What you have to do =>
Retype, exactly as they stand, the lines from the start of the data to the line that contains "v = r.normal(0, 1, (n, 3));", both ends included. Leave the pictures out.

Input rows =>
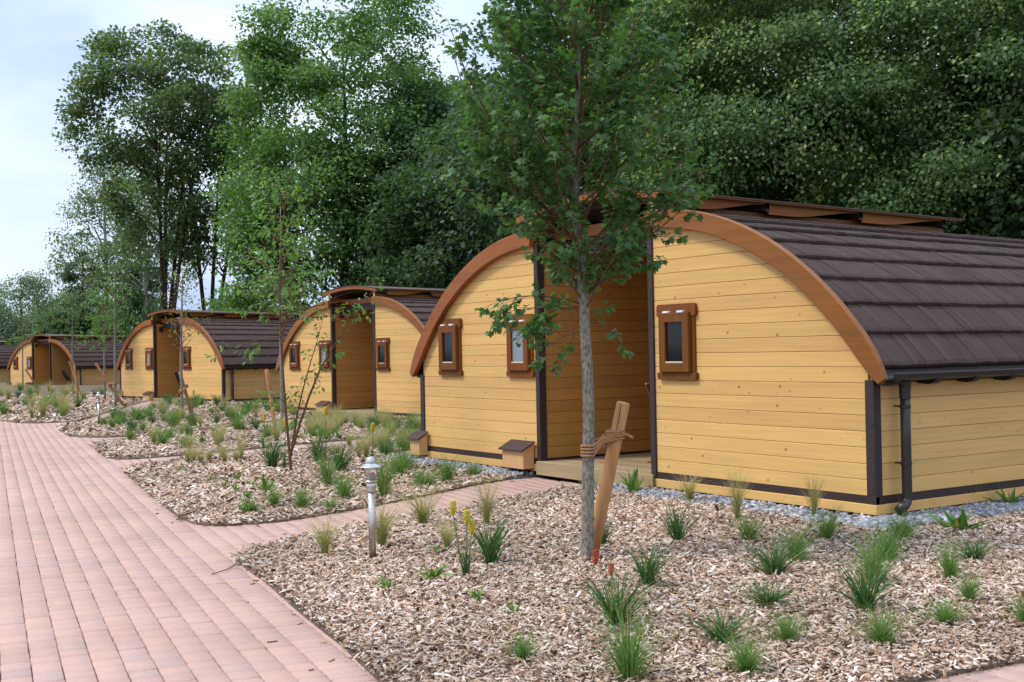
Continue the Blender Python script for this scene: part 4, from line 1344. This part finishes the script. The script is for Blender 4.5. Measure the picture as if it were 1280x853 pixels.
def unit(r, n):
    v = r.normal(0, 1, (n, 3)); return v / np.linalg.norm(v, axis=1, keepdims=True)


def clump_tree(name, loc, label, H, prof, nclump, per, leaf, cols, seed, crown0=.1, cr=(.5, 1.0), trunk=.25, bark=None, stems=None, flat=.62, droop=.35, tip=None, cat='tree', group=None, trunk_top=.8, limbs=26, inner=.35, haze=None):
    """prof(t) = crown radius at relative height t; leaves gathered in clumps carried by limbs"""
    r = np.random.default_rng(seed)
    root = empty(name, (loc[0], loc[1], -.3)); tag(root, label, cat, group)
    t = crown0 + (1 - crown0) * r.random(nclump * 3)
    Rr = np.array([prof(q) for q in t])
    keepc = r.random(len(t)) < (Rr / Rr.max()) ** 1.1; t = t[keepc][:nclump]; Rr = Rr[keepc][:nclump]; n = len(t)
    az = r.uniform(0, 2 * np.pi, n); q = np.where(r.random(n) < .75, r.uniform(.72, 1.1, n), r.uniform(inner, .75, n))
    C = np.c_[Rr * q * np.cos(az), Rr * q * np.sin(az), t * H]
    if stems:
        C[:, :2] += np.array([np.interp(C[:, 2], [0, H], [0, s]) for s in (0, 0)]).T
    cs = r.uniform(cr[0], cr[1], n) * (.6 + .5 * Rr / Rr.max())
    idx = np.repeat(np.arange(n), (per * cs ** 2 / np.mean(cs ** 2)).astype(int)); m = len(idx)
    d = unit(r, m); d[:, 2] = np.where((d[:, 2] < 0) & (r.random(m) < .55), -d[:, 2], d[:, 2])
    rad = r.random(m) ** .4 * r.uniform(.85, 1.2, m)
    ctr = np.c_[C[:, 0], C[:, 1], C[:, 2]]
    P = ctr[idx] + d * (rad * cs[idx])[:, None] * np.array([1, 1, flat])
    outw = P - np.c_[np.zeros(m), np.zeros(m), P[:, 2] * .92]; outw /= np.maximum(np.linalg.norm(outw, axis=1, keepdims=True), 1e-6)
    axis = d * .35 + outw * .3 + unit(r, m) * .75 + np.array([0, 0, -droop])
    up = np.array([0, 0, .9]) + unit(r, m) * .7 + outw * .45
    size = leaf * r.uniform(.7, 1.3, m)
    cl = np.array(cols); ctone = r.uniform(.82, 1.18, n)
    mixv = np.clip(r.normal(.5, .28, m), 0, 1)[:, None]
    cc = (cl[0] * (1 - mixv) + cl[1] * mixv) * (ctone[idx] * r.uniform(.85, 1.15, m))[:, None]
    if tip is not None:
        pale = (rad > .75) & (r.random(m) < (tip[1] * np.where(r.random(n) < .45, 1.5, .35))[idx]); cc[pale] = np.array(tip[0]) * r.uniform(.8, 1.2, (pale.sum(), 1))
    tv = np.array([7.6 - loc[0], -8.9 - loc[1]]); tv /= np.linalg.norm(tv)
    kp = (P[:, :2] @ tv > -.12 * Rr.max()) | (r.random(m) < .38)
    leaves('crown', P[kp], axis[kp], up[kp], size[kp], T_DIAMOND, cc[kp], root)
    tb = MB()
    sts = stems or [(0, 0, 1.0)]
    for (sx, sy, sh) in sts:
        k = 9; ph = r.uniform(0, 6)
        pts = [(sx * 3.4 * (z ** 1.2) + .05 * trunk * 8 * math.sin(ph + z * 5) * z, sy * 3.4 * (z ** 1.2) + .05 * trunk * 8 * math.cos(ph + z * 4) * z, H * trunk_top * sh * z) for z in np.linspace(0, 1, k)]
        tb.tube(pts, [trunk * (1.25 if i == 0 else 1) * (1 - .88 * i / (k - 1)) for i in range(k)], 8)
        for i in r.choice(n, min(limbs // len(sts), n), replace=False):
            c = C[i]; z0 = max(.12 * H, c[2] - r.uniform(.3, .6) * np.hypot(c[0], c[1]) - .06 * H); z0 = min(z0, H * trunk_top * sh * .95)
            zz = z0 / (H * trunk_top * sh); j = min(int(zz * (k - 1)), k - 2)
            b = Vector(pts[j]).lerp(Vector(pts[j + 1]), zz * (k - 1) - j)
            e = Vector(c); mid = b.lerp(e, .5) + Vector((0, 0, .10 * (e - b).length))
            r0 = trunk * .32 * (1 - .7 * zz) + .015
            tb.tube([b, mid, e], [r0, r0 * .6, .01], 5, False)
    tb.build('trunk', bark or m_bark_dark, root, True)
    return root


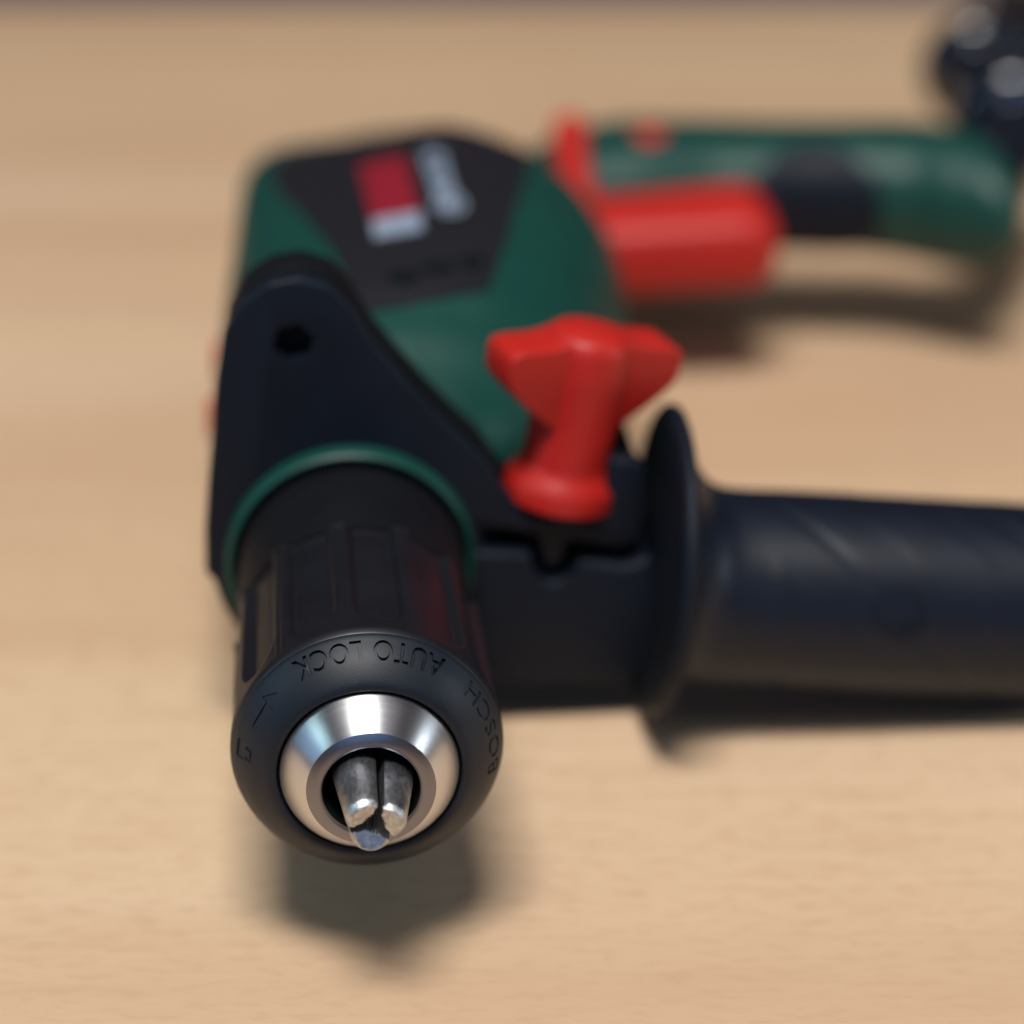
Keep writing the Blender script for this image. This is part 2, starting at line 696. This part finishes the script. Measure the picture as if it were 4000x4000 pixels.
# --- steel cone, rim and bore
bm = lathe([(18.4, 14.2), (17.0, 14.65), (16.75, 14.6), (11.6, 10.75), (11.35, 10.5)], 240, AO, AX)
cone = spindle_obj("steel_cone", bm, M['steel'], drill, 60)
cone["label"] = "bright turned steel cone of the chuck"
bm = lathe([(11.37, 10.52), (10.95, 9.6), (10.75, 8.6), (10.8, 8.2), (11.1, 7.95)], 200, AO, AX)
spindle_obj("cone_rim", bm, M['rim_steel'], cone, 60)
bm = lathe([(11.1, 7.95), (12.5, 7.8), (30, 7.8), (30, 0.01)], 120, AO, AX)
spindle_obj("bore", bm, M['hole'], cone, 60)  # bore walls coloured black for the shade inside
# black ring painted as the shade in the gap between cone and nose
bm = lathe([(17.8, 14.0), (17.8, 15.6)], 120, AO, AX)
spindle_obj("gap_shade_ring", bm, M['hole'], cone, 60)


# --- three jaws
def jaw_mesh(ang):
    """ang: direction of jaw centre in degrees from up, positive to the right"""
    bm = bmesh.new()
    rings = []
    rnd = random.Random(int(ang))
    teeth = [rnd.uniform(-0.16, 0.16) for _ in range(12)]
    gap = 0.70

    def section(R0, tfun):
        c = R0 * 0.40
        rho = R0 * 0.66
        pts = []
        n = 22
        # wedge apex, moved out by the gap and a small bore
        apex = gap / math.sin(R(60))
        inner0 = 1.05
        # walk: inner start (left side) -> outer arc -> inner end -> teeth
        def side(rad, sgn):
            # point on the flat flank at distance rad from axis
            y = math.sqrt(max(rad * rad - gap * gap, 0))
            dx, dy = math.sin(R(60)) * sgn, math.cos(R(60))
            nx, ny = -dy * sgn, math.sin(R(60))
            return (dx * y + nx * gap, dy * y + ny * gap)
        def outer(th):
            dx, dy = math.sin(th), math.cos(th)
            b = c * dy
            r = b + math.sqrt(max(b * b - c * c + rho * rho, 0))
            return r
        ro = outer(R(56))
        A = [side(r, -1) for r in (1.75, 2.1, 2.7, ro * 0.93)]
        # rounded corner
        arcp = []
        for i in range(n + 1):
            th = R(-52 + 104 * i / n)
            r = outer(th)
            arcp.append((r * math.sin(th), r * math.cos(th)))
        B = [side(r, 1) for r in (ro * 0.93, 2.7, 2.1, 1.75)]
        # toothed bore edge
        ins = []
        m = 8
        for i in range(1, m):
            f = i / m
            x = B[-1][0] * (1 - f) + A[0][0] * f
            y = B[-1][1] * (1 - f) + A[0][1] * f
            y += 0.28 * math.sin(math.pi * f) + (0.22 if i % 2 else -0.22) + teeth[i] * 0.4
            ins.append((x, y))
        return A + arcp + B + ins

    prof = [(0.0, 3.95), (0.22, 4.2), (1.15, 4.78), (1.35, 4.88), (4, 5.25), (8, 5.85), (12, 6.5), (18, 7.2), (28, 7.4)]
    a = R(ang)
    ca, sa = math.cos(a), math.sin(a)
    for k, (t, R0) in enumerate(prof):
        ring = []
        for (x, y) in section(R0, None):
            # end face hollowed towards the axis
            tt = t
            if k < 2:
                tt = t + max(0.0, (4.2 - y)) * 0.42
            X = x * ca + y * sa
            Z = -x * sa + y * ca
            ring.append((X, tt, Z + ZA))
        rings.append(ring)
    add_rings(bm, rings)
    # bevel flanks slightly along the end face
    bmesh.ops.recalc_face_normals(bm, faces=bm.faces)
    return bm


for ang in (-43, 77, 197):
    j = spindle_obj("jaw", jaw_mesh(ang), M['jaw'], cone, 28)
    j["label"] = {-43: "upper left steel jaw", 77: "right steel jaw", 197: "lowest steel jaw, its tip shining blue"}[ang]

# --- green collar ring
bm = lathe([(108, 23.6), (91.5, 23.6), (89.6, 23.5), (88.9, 23.2), (88.6, 22.7), (88.9, 22.1), (90.2, 21.7), (93, 21.4), (93, 20)], 160, AO, AX)
spindle_obj("collar_ring", bm, M['green'], drill, 50)

# --- motor housing
HS = [  # s, wmin, wmax, zbot, ztop, exponent left, exponent right, roof slope
    (97, -20, 22, 18, 50, 2.1, 2.1, 0),
    (103, -23, 26, 13, 53.5, 2.2, 2.2, 0),
    (110, -25, 32, 9, 57.5, 2.3, 2.2, 0),
    (120, -26, 40, 5, 63, 2.5, 2.25, 0),
    (132, -26.5, 47, 2.5, 68.6, 2.7, 2.3, 0.3),
    (146, -26, 54, 1.2, 72.8, 2.8, 2.3, 1.2),
    (165, -25, 60, 0.8, 74.8, 3.0, 2.3, 2.2),
    (190, -23.5, 66, 0.6, 75, 3.6, 2.25, 4.2),
    (215, -21.5, 68.5, 0.8, 75, 5.0, 2.15, 8.0),
    (235, -20.2, 68, 1.5, 74.6, 8.0, 2.0, 10.5),
    (250, -19.6, 65.5, 3, 71.5, 10.0, 1.9, 10.2),
    (265, -19, 62, 5, 66, 10.0, 1.9, 7.5),
    (285, -17, 60, 9, 58, 8.0, 1.9, 3.0),
    (303, -12, 60, 14, 52, 3.0, 2.0, 1.0),
    (312, -8, 56, 20, 50, 2.2, 2.0, 0),
    (316, 2, 48, 28, 44, 2.0, 2.0, 0),
]
WPK = 31.0


def roof(w, w0, k):
    return k * max(0.0, (WPK - w) / (WPK - w0)) ** 1.15


def housing_ring(s, n=96):
    w0, w1, z0, z1, el, er, k = interp(HS, s)
    wc, hw, zc, hz = (w0 + w1) / 2, (w1 - w0) / 2, (z0 + z1) / 2, (z1 - z0) / 2
    out = []
    for i in range(n):
        a = 2 * math.pi * i / n
        c, sn = math.cos(a), math.sin(a)
        e = el if c < 0 else er
        w = wc + hw * math.copysign(abs(c) ** (2 / e), c)
        z = zc + hz * math.copysign(abs(sn) ** (2 / e), sn)
        if z > zc:
            z -= roof(w, w0, k) * (z - zc) / hz
        out.append((w, s, z))
    return out


def housing_z(w, s):
    w0, w1, z0, z1, el, er, k = interp(HS, s)
    wc, hw, zc, hz = (w0 + w1) / 2, (w1 - w0) / 2, (z0 + z1) / 2, (z1 - z0) / 2
    e = el if w < wc else er
    q = min(0.999, abs((w - wc) / hw))
    f = (1 - q ** e) ** (1 / e)
    return zc + (hz - roof(w, w0, k)) * f


bm = bmesh.new()
ss = [97 + i * 2.5 for i in range(int((316 - 97) / 2.5) + 1)] + [316]
add_rings(bm, [housing_ring(s) for s in ss])
housing = link("motor_housing", bm_mesh(bm, "motor_housing"), M['green'], drill, 50)
housing["label"] = "green plastic motor housing"

# --- label plate on the upper side
LEFT = [(4.5, 137), (0, 165), (-5, 190), (-9.5, 212), (-12, 232), (-10, 252), (-4, 262)]
RIGHT = [(31, 145), (36, 165), (41, 190), (46, 215), (48.5, 235), (46, 250), (38, 262)]


def edge_at(tab, v):
    k = v * (len(tab) - 1)
    i = min(int(k), len(tab) - 2)
    f = k - i
    return tab[i][0] + (tab[i + 1][0] - tab[i][0]) * f, tab[i][1] + (tab[i + 1][1] - tab[i][1]) * f


def patch(left, right, off, nu=24, nv=36, bow=0.0):
    bm = bmesh.new()
    g = []
    for j in range(nv + 1):
        row = []
        v = j / nv
        a, b = edge_at(left, v), edge_at(right, v)
        for i in range(nu + 1):
            u = i / nu
            w = a[0] + (b[0] - a[0]) * u
            s = a[1] + (b[1] - a[1]) * u - bow * (1 - (2 * u - 1) ** 2) * (1 - v)
            row.append((w, s))
        g.append(row)
    vt = [[bm.verts.new((w, s, housing_z(w, s) + off)) for w, s in row] for row in g]
    vb = [[bm.verts.new((w, s, housing_z(w, s) - 0.6)) for w, s in row] for row in g]
    for j in range(nv):
        for i in range(nu):
            bm.faces.new((vt[j][i], vt[j][i + 1], vt[j + 1][i + 1], vt[j + 1][i]))
    for i in range(nu):
        bm.faces.new((vb[0][i], vb[0][i + 1], vt[0][i + 1], vt[0][i]))
        bm.faces.new((vt[nv][i], vt[nv][i + 1], vb[nv][i + 1], vb[nv][i]))
    for j in range(nv):
        bm.faces.new((vt[j][0], vt[j + 1][0], vb[j + 1][0], vb[j][0]))
        bm.faces.new((vb[j][nu], vb[j + 1][nu], vt[j + 1][nu], vt[j][nu]))
    return bm


plate = link("label_plate", bm_mesh(patch(LEFT, RIGHT, 0.5, bow=1.5), "label_plate"), M['label'], drill, 50)
plate["label"] = "charcoal label plate with a red block and white lettering"
link("red_print", bm_mesh(patch([(8.8, 178), (8.0, 219)], [(19.0, 180.5), (18.4, 220.5)], 0.8, 8, 14), "red_print"), M['label_red'], plate, 50)
link("white_print", bm_mesh(patch([(8.9, 166), (8.9, 177.4)], [(19.2, 169), (19.2, 179.9)], 0.8, 8, 6), "white_print"), M['label_white'], plate, 50)


def surface_text(name, body, w, s0, size, material, off, spacing=1.0, stretch=1.0, slant=0.0):
    me = text_mesh(body, size, spacing, 0.02 * size, 0.05)
    bm = bmesh.new()
    bm.from_mesh(me)
    x0 = min(v.co.x for v in bm.verts)
    for v in bm.verts:
        x, y, z = v.co
        ss_ = s0 + (x - x0) * stretch
        ww = w - y + slant * (ss_ - s0)
        v.co = (ww, ss_, housing_z(ww, ss_) + off + (0.25 if z > 0 else -0.25))
    return link(name, bm_mesh(bm, name), material, plate, None)


surface_text("lettering", "BOSCH", 27.6, 190, 6.6, M['label_white'], 0.75, 1.0, 1.45, -0.03)
# round emblem in front of the lettering
bm = bmesh.new()
for r0, r1 in ((3.3, 4.4), (0.1, 2.3)):
    ra = [(25.8 + r0 * 0.8 * math.cos(a), 183.5 + r0 * 1.5 * math.sin(a)) for a in [2 * math.pi * i / 40 for i in range(40)]]
    rb = [(25.8 + r1 * 0.8 * math.cos(a), 183.5 + r1 * 1.5 * math.sin(a)) for a in [2 * math.pi * i / 40 for i in range(40)]]
    va = [bm.verts.new((w, s, housing_z(w, s) + 0.9)) for w, s in ra]
    vb = [bm.verts.new((w, s, housing_z(w, s) + 0.9)) for w, s in rb]
    for i in range(40):
        j = (i + 1) % 40
        bm.faces.new((va[i], va[j], vb[j], vb[i]))
link("emblem", bm_mesh(bm, "emblem"), M['label_white'], plate, None)
for w, s in ((13.9, 147.5), (20.8, 151.5), (27.6, 155)):
    bm = lathe([(0.9, 0.02), (0.75, 3.0), (0.6, 3.3), (-1.5, 3.3)], 28, (w, s, housing_z(w, s)), (0, 0, 1), (1, 0, 0))  # raised discs, not openings; black colour paints the shade of vent holes
    link("vent_shade_disc", bm_mesh(bm, "vent_shade_disc"), M['hole'], plate, 40)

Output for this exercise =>
Continue the Blender Python script for this scene: part 4, from line 1344. This part finishes the script. The script is for Blender 4.5. Measure the picture as if it were 1280x853 pixels.
def unit(r, n):
    v = r.normal(0, 1, (n, 3)); return v / np.linalg.norm(v, axis=1, keepdims=True)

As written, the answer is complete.